Cell phones offer all sorts of apps, and they make game apps more appealing by offering to pay a person for simply playing games. Remembering the adage, “If it looks too good to be true, it probably is,” I had my article – showing that no one gets wealthy by playing games on their cellphones.
I went into one that promised $100 to be paid out as soon as a person hit that magic number. Alarms should have gone off when the site asked for my PayPal account. With my attention firmly set on drafting the article, I dismissed that request as sounding normal if, indeed, there was a payout.
Imagine my surprise when PayPal contacted me a few days later to ask if a request for a $539 payment was legitimate. No, it was not, I replied. Three more requests popped up, using amounts that might look normal, except they came from the same person.
PayPal is normally linked to either a bank account or a debit card or credit card to make payments. With the additional information people must give to open an account, it is a gold mine for hackers who come in through the game backdoor.
I checked one account and discovered that someone faked a check for $500 and the bank cashed it, never realizing that the check number was not in the ones I have. I closed the account and cancelled the debit card. Unfortunately, in closing the account to protect other withdrawals, the bank refused to check back on the fake cashed check.

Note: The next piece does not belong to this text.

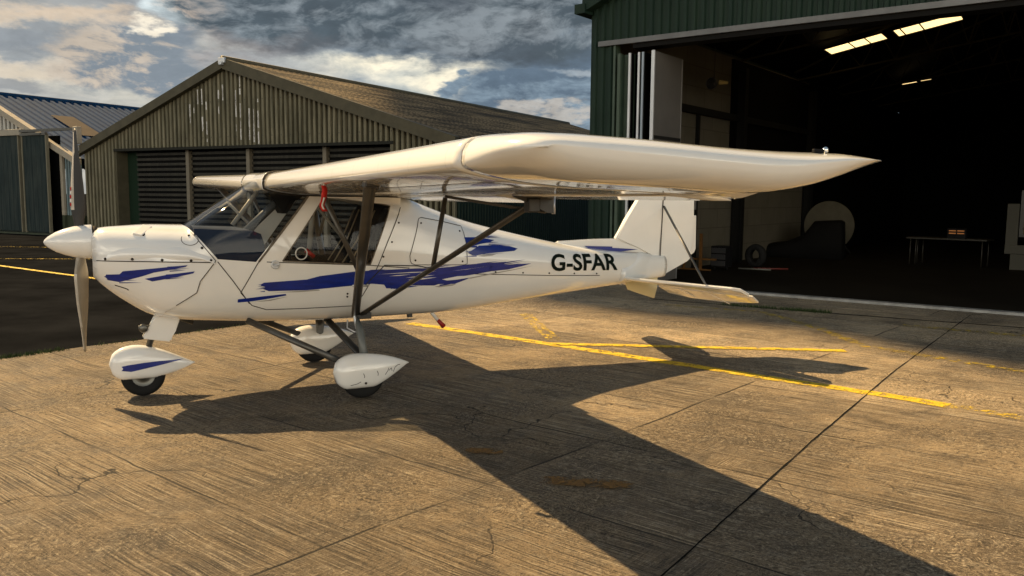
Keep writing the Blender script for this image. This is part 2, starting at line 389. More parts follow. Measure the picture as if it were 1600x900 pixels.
def bm_box(b, lo, hi, bev=0.0, M=None):
    lo = Vector(lo); hi = Vector(hi)
    vs = [b.verts.new(((lo, hi)[i & 1].x, (lo, hi)[(i >> 1) & 1].y, (lo, hi)[(i >> 2) & 1].z)) for i in range(8)]
    fs = [b.faces.new([vs[i] for i in f]) for f in ((0, 2, 3, 1), (4, 5, 7, 6), (0, 1, 5, 4), (2, 6, 7, 3), (0, 4, 6, 2), (1, 3, 7, 5))]
    if bev:
        es = list({e for f in fs for e in f.edges}); r = bmesh.ops.bevel(b, geom=es, offset=bev, segments=2, affect='EDGES', profile=.5)
        vs = list({v for f in r['faces'] for v in f.verts} | {v for v in vs if v.is_valid})
    if M is not None:
        for v in vs:
            if v.is_valid: v.co = M @ v.co
def box(name, lo, hi, m, parent=None, bev=0.0):
    b = bmesh.new(); bm_box(b, lo, hi, bev); return from_bm(name, b, m, parent)
def bm_tube(b, pts, r, seg=12, ry=None, ref=None, cap=True):
    """tube through pts; r radius (or list); ry second radius along the binormal; ref: direction of the major axis r"""
    pts = [Vector(p) for p in pts]; rings = []
    for i, p in enumerate(pts):
        t = (pts[min(i + 1, len(pts) - 1)] - pts[max(i - 1, 0)]).normalized()
        a = Vector(ref) if ref is not None else (Vector((0, 0, 1)) if abs(t.z) < .9 else Vector((1, 0, 0)))
        a = (a - t * a.dot(t)).normalized(); c = t.cross(a)
        rr = r[i] if hasattr(r, '__len__') else r; r2 = (ry[i] if hasattr(ry, '__len__') else ry) if ry is not None else rr
        rings.append([b.verts.new(p + a * rr * math.cos(2 * math.pi * j / seg) + c * r2 * math.sin(2 * math.pi * j / seg)) for j in range(seg)])
    for A, B in zip(rings, rings[1:]):
        for j in range(seg): b.faces.new((A[j], A[(j + 1) % seg], B[(j + 1) % seg], B[j]))
    if cap: b.faces.new(rings[0][::-1]); b.faces.new(rings[-1])
def tube(name, pts, r, m, parent=None, **kw):
    b = bmesh.new(); bm_tube(b, pts, r, **kw); o = from_bm(name, b, m, parent, True)
    return o
def bm_lathe(b, prof, axis_o, axis, seg=40, cap=False):
    """prof: list of (distance along axis, radius)"""
    ax = Vector(axis).normalized(); a = Vector((0, 0, 1)) if abs(ax.z) < .9 else Vector((1, 0, 0)); a = (a - ax * a.dot(ax)).normalized(); c = ax.cross(a)
    rings = [[b.verts.new(Vector(axis_o) + ax * d + (a * math.cos(2 * math.pi * j / seg) + c * math.sin(2 * math.pi * j / seg)) * max(r, 1e-4)) for j in range(seg)] for d, r in prof]
    for A, B in zip(rings, rings[1:]):
        for j in range(seg): b.faces.new((A[j], A[(j + 1) % seg], B[(j + 1) % seg], B[j]))
    if cap: b.faces.new(rings[0]); b.faces.new(rings[-1][::-1])
def loft(name, rings, m, parent=None, cap=True, closed=True, smooth=True):
    n = len(rings[0]); vs = [v for r in rings for v in r]; fs = []
    for i in range(len(rings) - 1):
        for j in range(n if closed else n - 1):
            a = i * n + j; b_ = i * n + (j + 1) % n; fs.append((a, b_, b_ + n, a + n))
    if cap: fs.append(tuple(range(n))[::-1]); fs.append(tuple(range((len(rings) - 1) * n, len(rings) * n)))
    return mesh(name, vs, fs, m, parent, smooth)
def ss(a, b, x):
    t = min(1, max(0, (x - a) / (b - a))); return t * t * (3 - 2 * t)
def curve(pts):
    """smooth monotone-ish interpolation through pts"""
    xs = [p[0] for p in pts]; ys = [p[1] for p in pts]; n = len(xs)
    d = [(ys[i + 1] - ys[i]) / (xs[i + 1] - xs[i]) for i in range(n - 1)]
    t = [d[0]] + [0 if d[i - 1] * d[i] <= 0 else 2 * d[i - 1] * d[i] / (d[i - 1] + d[i]) for i in range(1, n - 1)] + [d[-1]]
    def f(x):
        if x <= xs[0]: return ys[0] + t[0] * (x - xs[0]) * 0
        if x >= xs[-1]: return ys[-1]
        i = max(j for j in range(n - 1) if xs[j] <= x); h = xs[i + 1] - xs[i]; s = (x - xs[i]) / h
        return ((2 * s**3 - 3 * s * s + 1) * ys[i] + (s**3 - 2 * s * s + s) * h * t[i] + (-2 * s**3 + 3 * s * s) * ys[i + 1] + (s**3 - s * s) * h * t[i + 1])
    return f

# ---------------------------------------------------------------- ground
def poly(name, pts, z, m, kind='structure'):
    o = mesh(name, [(x, y, z) for x, y in pts], [tuple(range(len(pts)))], m)
    if o.data.polygons[0].normal.z < 0: o.data.flip_normals()
    if kind: o['kind'] = kind
    return o
poly('ground', [(-400, -300), (500, -300), (500, 900), (-400, 900)], -.010, ASPH)
ed = Vector((.60, .80)); e0 = Vector((-4.97, 8.06))
ragged = []
rr = random.Random(3)
for i in range(0, 121):
    s = -14 + i * .28
    pnt = e0 + ed * s + Vector((-.8, .6)) * rr.uniform(-.035, .035)
    ragged.append((pnt.x, pnt.y))
poly('concrete_apron', ragged + [(60, ragged[-1][1] + 6), (90, -40), (-14, -40)], -.004, CONC)

def stripe(name, pts, w, m, z=0.0, jag=.006, kind='structure', step=.12):
    """a painted line along pts, edges slightly uneven"""
    q = random.Random(len(pts) * 7 + int(w * 1000)); L = []; Rr = []
    P = [Vector(p) for p in pts]; out = []
    for a, b in zip(P, P[1:]):
        n = max(1, int((b - a).length / step)); out += [a.lerp(b, i / n) for i in range(n)]
    out.append(P[-1])
    for i, p in enumerate(out):
        t = (out[min(i + 1, len(out) - 1)] - out[max(i - 1, 0)]).normalized(); nn = Vector((-t.y, t.x))
        L.append(p + nn * (w / 2 + q.uniform(-jag, jag))); Rr.append(p - nn * (w / 2 + q.uniform(-jag, jag)))
    n = len(out); vs = [(v.x, v.y, z) for v in L + Rr]
    o = mesh(name, vs, [(i, i + n, i + n + 1, i + 1) for i in range(n - 1)], m, recalc=False)
    if o.data.polygons[0].normal.z < 0: o.data.flip_normals()
    if kind: o['kind'] = kind
    return o
stripe('painted_line', [(-1.3, 10.55), (-.86, 10.2), (.88, 8.74), (2.32, 7.48), (2.97, 6.95), (3.45, 6.5)], .165, YEL, jag=.012)
stripe('painted_line', [(3.45, 6.5), (4.4, 5.6), (5.6, 4.5)], .15, YELW, jag=.015)
stripe('painted_line', [(.43, 9.13), (3.56, 8.86)], .14, YEL, z=.004, jag=.01)
stripe('painted_line', [(.18, 11.51), (.48, 9.43)], .17, YELW)
stripe('painted_line', [(2.3, 12.6), (3.56, 11.9), (3.85, 10.4), (3.9, 9.19), (4.6, 8.2), (5.3, 7.2)], .15, YELW)
stripe('painted_line', [(5.03, 10.73), (6.12, 9.94), (8.2, 8.6)], .16, YELW, z=.004)
stripe('painted_line', [(-13.5, 20.1), (-11.21, 18.37), (-7.84, 15.79), (-4.6, 13.3)], .13, YEL)
stripe('painted_line', [(-16, 22.3), (-12.4, 20.3), (-8.0, 20.6)], .11, YELW)
stripe('painted_line', [(-22, 25.5), (-12.9, 24.6)], .12, YELW)
# two ochre paint remains
for (cx, cy, a, b_) in ((-.17, 5.2, .12, .055), (.43, 4.62, .25, .075)):
    q = random.Random(int(a * 100)); pts = []
    for i in range(40):
        t = i / 40 * 2 * math.pi; r = 1 + q.uniform(-.16, .16)
        c_, s_ = math.copysign(abs(math.cos(t)) ** .6, math.cos(t)), math.copysign(abs(math.sin(t)) ** .6, math.sin(t))
        X, Y = a * c_ * r, b_ * s_ * r; pts.append((cx + X * .985 + Y * .17, cy - X * .17 + Y * .985))
    poly('paint_patch', pts, .004, RUSTY)
JOINT = mat('joint_tar', (.010, .010, .009), .9)
stripe('expansion_joint', [(6.9, 12.0), (6.45, 11.75), (3.6, 7.80), (2.02, 5.50), (.65, 3.45), (-.3, 2.1)], .010, JOINT, z=.0, jag=.003)
stripe('drain_channel', [(2.2, 13.35), (4.08, 12.08), (6.52, 10.6), (14, 6.0)], .05, JOINT, z=.0, jag=.006)

# ---------------------------------------------------------------- corrugated sheets (real profile)
def profile(L, pitch, amp, kind='trap'):
    pts = []; n = int(L / pitch); x = 0
    if kind == 'slat':
        while x < L:
            for f, h in ((0, 0), (.46, 0), (.48, 1), (.96, 1), (.98, 0)):
                if x + f * pitch < L: pts.append((x + f * pitch, h * amp))
            x += pitch
        pts.append((L, 0)); return pts
    sh = ((0, 0), (.30, 0), (.42, 1), (.78, 1), (.90, 0)) if kind == 'trap' else ((0, 0), (.17, .25), (.33, .75), (.5, 1), (.67, .75), (.83, .25))
    while x < L:
        for f, h in sh:
            xx = x + f * pitch
            if xx < L: pts.append((xx, h * amp))
        x += pitch
    pts.append((L, 0)); return pts
def shade_recesses(o, dark):
    """recess faces between raised slats get a dark colour that paints in their shade"""
    o.data.materials.append(dark); ys_ = max(v.co.y for v in o.data.vertices)
    for p in o.data.polygons:
        if all(o.data.vertices[i].co.y > ys_ - .004 for i in p.vertices): p.material_index = 1
    return o
def wallsheet(name, t0, t1, y, zb, zt, m, parent, pitch=.16, amp=.03, kind='trap'):
    """vertical ribs; zb and zt are numbers or functions of t; ribs stick out towards -y"""
    f = lambda g, t: g(t) if callable(g) else g
    pr = profile(t1 - t0, pitch, amp, kind); n = len(pr)
    vs = [(t0 + x, y - h, f(zb, t0 + x)) for x, h in pr] + [(t0 + x, y - h, f(zt, t0 + x)) for x, h in pr]
    return mesh(name, vs, [(i, i + 1, i + 1 + n, i + n) for i in range(n - 1)], m, parent, recalc=False)
def sheet_h(name, t0, t1, y, z0, z1, m, parent, pitch=.16, amp=.03):
    """horizontal ribs"""
    pr = profile(z1 - z0, pitch, amp, 'slat'); n = len(pr)
    vs = [(t0, y - h, z0 + x) for x, h in pr] + [(t1, y - h, z0 + x) for x, h in pr]
    return mesh(name, vs, [(i, i + n, i + 1 + n, i + 1) for i in range(n - 1)], m, parent, recalc=False)
def roofsheet(name, A, B, D, m, parent, pitch=.3, amp=.035, y0=-.25, y1=None):
    """slope from ridge A=(t,z) to eave B=(t,z), length D in y, ribs running down the slope"""
    pr = profile(D, pitch, amp); n = len(pr)
    nv = Vector((-(B[1] - A[1]), B[0] - A[0])).normalized();
    if nv.y < 0: nv = -nv
    vs = []
    for (T, Z) in (A, B):
        vs += [(T + nv.x * h, y0 + x, Z + nv.y * h) for x, h in pr]
    return mesh(name, vs, [(i, i + 1, i + 1 + n, i + n) for i in range(n - 1)], m, parent, recalc=False)
def fascia(name, A, B, m, parent, h=.28, y=(-.30, -.10)):
    """barge board along a gable edge from A to B (t,z)"""
    b = bmesh.new(); vs = []
    for yy in y:
        vs += [b.verts.new((A[0], yy, A[1] + .06)), b.verts.new((B[0], yy, B[1] + .06)), b.verts.new((B[0], yy, B[1] - h + .06)), b.verts.new((A[0], yy, A[1] - h + .06))]
    for f in ((0, 1, 2, 3), (7, 6, 5, 4), (0, 4, 5, 1), (1, 5, 6, 2), (2, 6, 7, 3), (3, 7, 4, 0)): b.faces.new([vs[i] for i in f])
    return from_bm(name, b, m, parent)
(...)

I alerted another bank to be on the lookout for any strange amounts. The second bank gave me invaluable information to save me from false purchases. And I cancelled my PayPal account, choosing not to set up another.
1) Call the credit agencies: Trans Union, Experian, and Equifax to alert them to identity theft. I was told that checking with one can alert the others. They will send paperwork for your signature to protect you retroactively, so anything lost can be recovered.
2) Contact the Consumer Information Bureau and let them know of the theft.
3) Call any banks or credit unions where you have accounts and, if necessary, cancel accounts.
4) Change all passwords on computer accounts.
What happened to me is called The Dark Web. This is where people find information not available on normal websites. Scammers set up their sites here. When they find your information, they use it or sell it to other scammers, and you can be attacked from all sides.
Some people discover too late that their identities have been stolen. When payment is requested for cars, houses, or huge credit card bills they did not on cards they did not use, it takes a long time to straighten out ruined credit.
I let the urge to write for the protection of others blind me to danger in my own backyard. Do not let this happen to you.